▸ Material provided
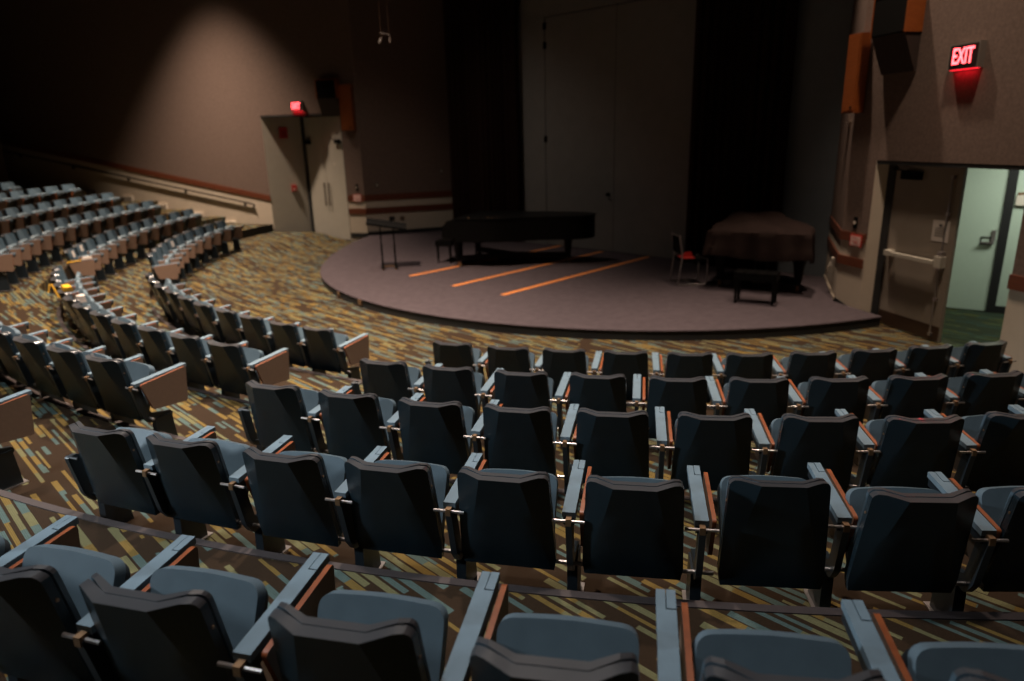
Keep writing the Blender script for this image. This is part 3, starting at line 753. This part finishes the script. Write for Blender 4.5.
def text_mesh(txt, width, height, depth):
    cu = bpy.data.curves.new('txt', 'FONT'); cu.body = txt; cu.size = 1; cu.extrude = .05; cu.offset = .012
    o = bpy.data.objects.new('txt', cu); COL.objects.link(o)
    dg = bpy.context.evaluated_depsgraph_get(); me = bpy.data.meshes.new_from_object(o.evaluated_get(dg))
    bm = BM(); bm.from_mesh(me); bpy.data.objects.remove(o)
    xs = [v.co.x for v in bm.verts]; ys = [v.co.y for v in bm.verts]; zs = [v.co.z for v in bm.verts]
    x0, x1, y0, y1, z0, z1 = min(xs), max(xs), min(ys), max(ys), min(zs), max(zs)
    for v in bm.verts:
        v.co = Vector(((v.co.x - x0) / (x1 - x0) * width - width / 2, (v.co.z - z0) / (z1 - z0) * depth, (v.co.y - y0) / (y1 - y0) * height - height / 2))
    return bm

def exit_sign(label, f, s, z, dirv, nrm, w, h, flip, dp):
    t, M = wall_root('exit_sign', label, 'exit sign', f, s, z, dirv, nrm, 'lit exit signs')
    a = WB(M).box(-w / 2, w / 2, .0, dp, -h / 2, h / 2).bev(.006); link('housing', a.bm, 'exitbox', t)
    a = WB(M).box(-w / 2 + .02, w / 2 - .02, dp, dp + .004, -h / 2 + .025, h / 2 - .02); link('face', a.bm, 'exitface', t)
    bm = text_mesh('EXIT', w * .68, h * .62, .004)
    for v in bm.verts:
        c = v.co; v.co = M @ Vector((c.x * flip, dp + .005 + c.y, c.z + .004))
    link('lettering', bm, 'exit', t, None)
    a = WB(M).box(-w / 2 + .03, w / 2 - .03, .015, dp - .012, -h / 2 - .006, -h / 2 + .002); link('down_lens', a.bm, 'exitdown', t)
    l = bpy.data.lights.new('exit_glow', 'AREA'); l.shape = 'RECTANGLE'; l.size = w * .7; l.size_y = dp * .7; l.energy = .45; l.color = (1, .01, .03)
    g = bpy.data.objects.new('exit_glow', l); COL.objects.link(g); p = f(s, dp * .6); g.location = (p[0], p[1], z - h / 2 - .012); g.rotation_euler = (0, 0, math.atan2(dirv.y, dirv.x))
exit_sign('glowing red EXIT sign above the open doorway to the corridor', RW, 1.28, 3.41, DR, NR, .42, .28, 1, .08)
exit_sign('glowing red EXIT sign above the cream double doors', LW, 1.19, 3.62, DL, NL, .36, .26, 1, .10)

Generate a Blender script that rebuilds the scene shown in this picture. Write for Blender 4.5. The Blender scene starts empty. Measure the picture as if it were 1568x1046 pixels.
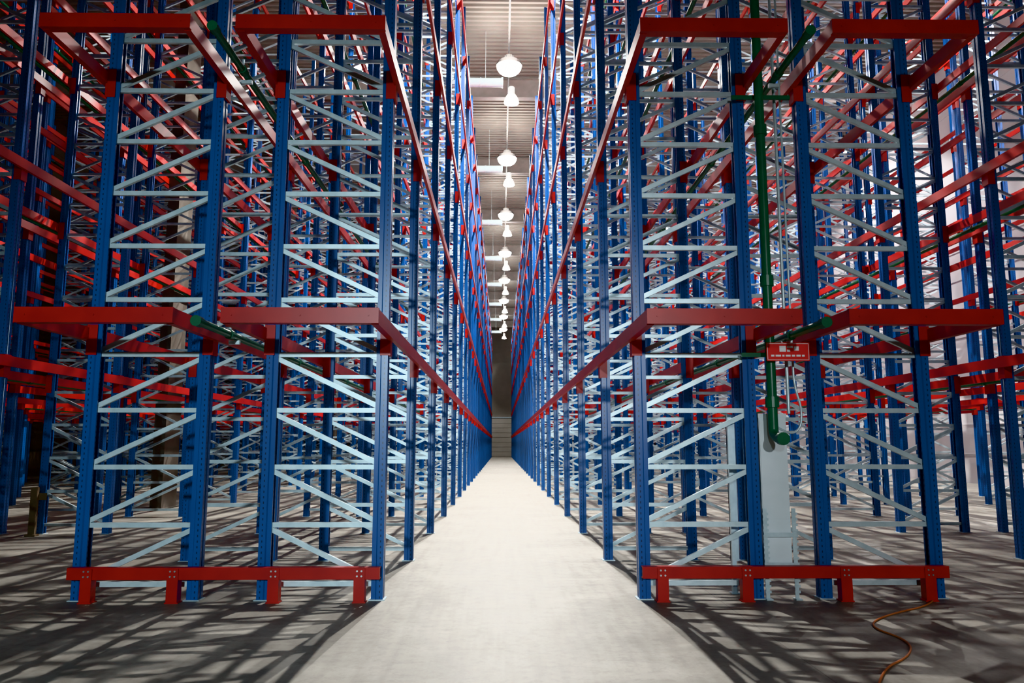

▸ Exercise
Restate the whole listing above exactly, please, omitting every image.

▸ Response for this exercise
Keep writing the Blender script for this image. This is part 3, starting at line 753. This part finishes the script. Write for Blender 4.5.
def text_mesh(txt, width, height, depth):
    cu = bpy.data.curves.new('txt', 'FONT'); cu.body = txt; cu.size = 1; cu.extrude = .05; cu.offset = .012
    o = bpy.data.objects.new('txt', cu); COL.objects.link(o)
    dg = bpy.context.evaluated_depsgraph_get(); me = bpy.data.meshes.new_from_object(o.evaluated_get(dg))
    bm = BM(); bm.from_mesh(me); bpy.data.objects.remove(o)
    xs = [v.co.x for v in bm.verts]; ys = [v.co.y for v in bm.verts]; zs = [v.co.z for v in bm.verts]
    x0, x1, y0, y1, z0, z1 = min(xs), max(xs), min(ys), max(ys), min(zs), max(zs)
    for v in bm.verts:
        v.co = Vector(((v.co.x - x0) / (x1 - x0) * width - width / 2, (v.co.z - z0) / (z1 - z0) * depth, (v.co.y - y0) / (y1 - y0) * height - height / 2))
    return bm

def exit_sign(label, f, s, z, dirv, nrm, w, h, flip, dp):
    t, M = wall_root('exit_sign', label, 'exit sign', f, s, z, dirv, nrm, 'lit exit signs')
    a = WB(M).box(-w / 2, w / 2, .0, dp, -h / 2, h / 2).bev(.006); link('housing', a.bm, 'exitbox', t)
    a = WB(M).box(-w / 2 + .02, w / 2 - .02, dp, dp + .004, -h / 2 + .025, h / 2 - .02); link('face', a.bm, 'exitface', t)
    bm = text_mesh('EXIT', w * .68, h * .62, .004)
    for v in bm.verts:
        c = v.co; v.co = M @ Vector((c.x * flip, dp + .005 + c.y, c.z + .004))
    link('lettering', bm, 'exit', t, None)
    a = WB(M).box(-w / 2 + .03, w / 2 - .03, .015, dp - .012, -h / 2 - .006, -h / 2 + .002); link('down_lens', a.bm, 'exitdown', t)
    l = bpy.data.lights.new('exit_glow', 'AREA'); l.shape = 'RECTANGLE'; l.size = w * .7; l.size_y = dp * .7; l.energy = .45; l.color = (1, .01, .03)
    g = bpy.data.objects.new('exit_glow', l); COL.objects.link(g); p = f(s, dp * .6); g.location = (p[0], p[1], z - h / 2 - .012); g.rotation_euler = (0, 0, math.atan2(dirv.y, dirv.x))
exit_sign('glowing red EXIT sign above the open doorway to the corridor', RW, 1.28, 3.41, DR, NR, .42, .28, 1, .08)
exit_sign('glowing red EXIT sign above the cream double doors', LW, 1.19, 3.62, DL, NL, .36, .26, 1, .10)

Generate a Blender script that rebuilds the scene shown in this picture. Write for Blender 4.5. The Blender scene starts empty. Measure the picture as if it were 1568x1046 pixels.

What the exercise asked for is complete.